CHEE Seminar: Paul Blowers
September 20, 2021 – 3:00 PM
“Active Learning Approaches with Purpose”
Paul Blowers, PhD
Distinguished Professor
Department of Chemical and Environmental Engineering
University of Arizona
Harshbarger Bldg., Room 206
Social Hour: Harshbarger 118B, 2:30 PM
ABSTRACT
Many educators have heard about active learning approaches but may be intimidated by what that means and how to deploy them because of perceived barriers like the time it takes to create the materials, the time it takes to do the activities and maintaining control of the class. This interactive seminar will start by briefly looking at some literature that shows the impact of active learning on student success and achievement.
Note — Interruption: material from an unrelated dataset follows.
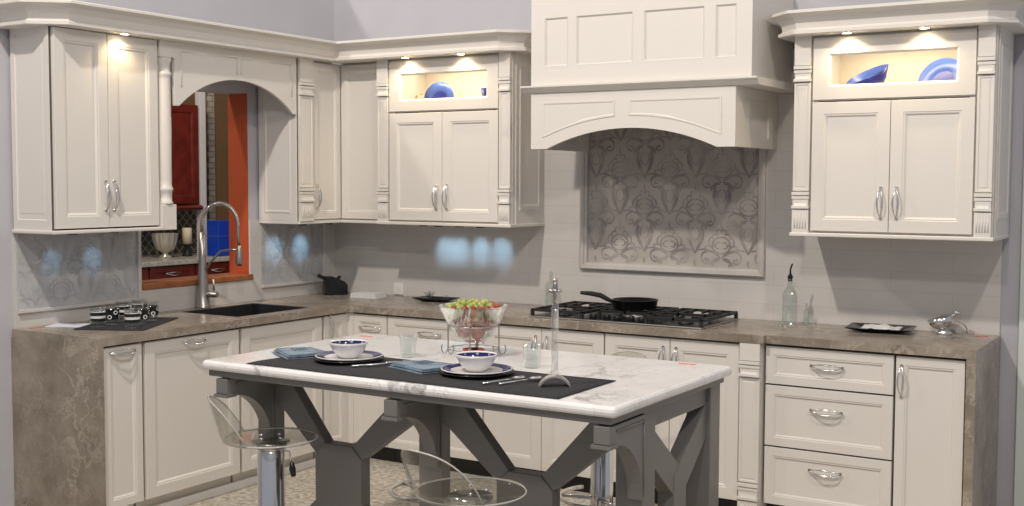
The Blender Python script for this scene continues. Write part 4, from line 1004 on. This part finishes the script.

Dr. Blowers will then discuss some of the affordances of deploying active learning approaches that surprise many practitioners when they become more comfortable with constructing activities and scaffolding approaches for students to be able to access and master the content in a class. One of the affordances includes formative assessment, which is becoming open to collecting information during class that informs what you need to say. Oftentimes, an activity can be intentionally designed to reveal what students understand and where they are confused so that you can take corrective action immediately. Another affordance is linked with formative assessment but focused on timing. The pacing of a class is easier to modify when deploying activities because you are seeing the work and thinking of students and you can speed up or slow down as needed. One more obvious affordance of using active learning is that students are engaged, alert, and participating while they construct their knowledge of the content.
Some practical tips about tasks become useful when using active learning. The task given to the students should be focused, purpose-driven, have a flow that feels natural, and have a direct deliverable that can be observed. There are both high and low technology ways of these things being done in real or virtual classrooms. The skills to do these things quickly builds when a faculty member deploys a technique and then is open to seeing how the students respond. Examples of high- and low-tech ways of doing these four things will be explored during the seminar. Several types of prompts and the purposes behind them will be shared so that educators can think about how they might apply some of the ideas in their own courses, for students of differing abilities and levels of background.
In order for active learning to be effective in the classroom, the students do need to do some preparatory work that they are held accountable for. This pre-work can take the form of assigned reading with pre-quizzes, setting up a problem and submitting it for completion credit, or watching a recording that shows who accessed it. There are plusses and minuses of each kind of pre-work and those will be discussed.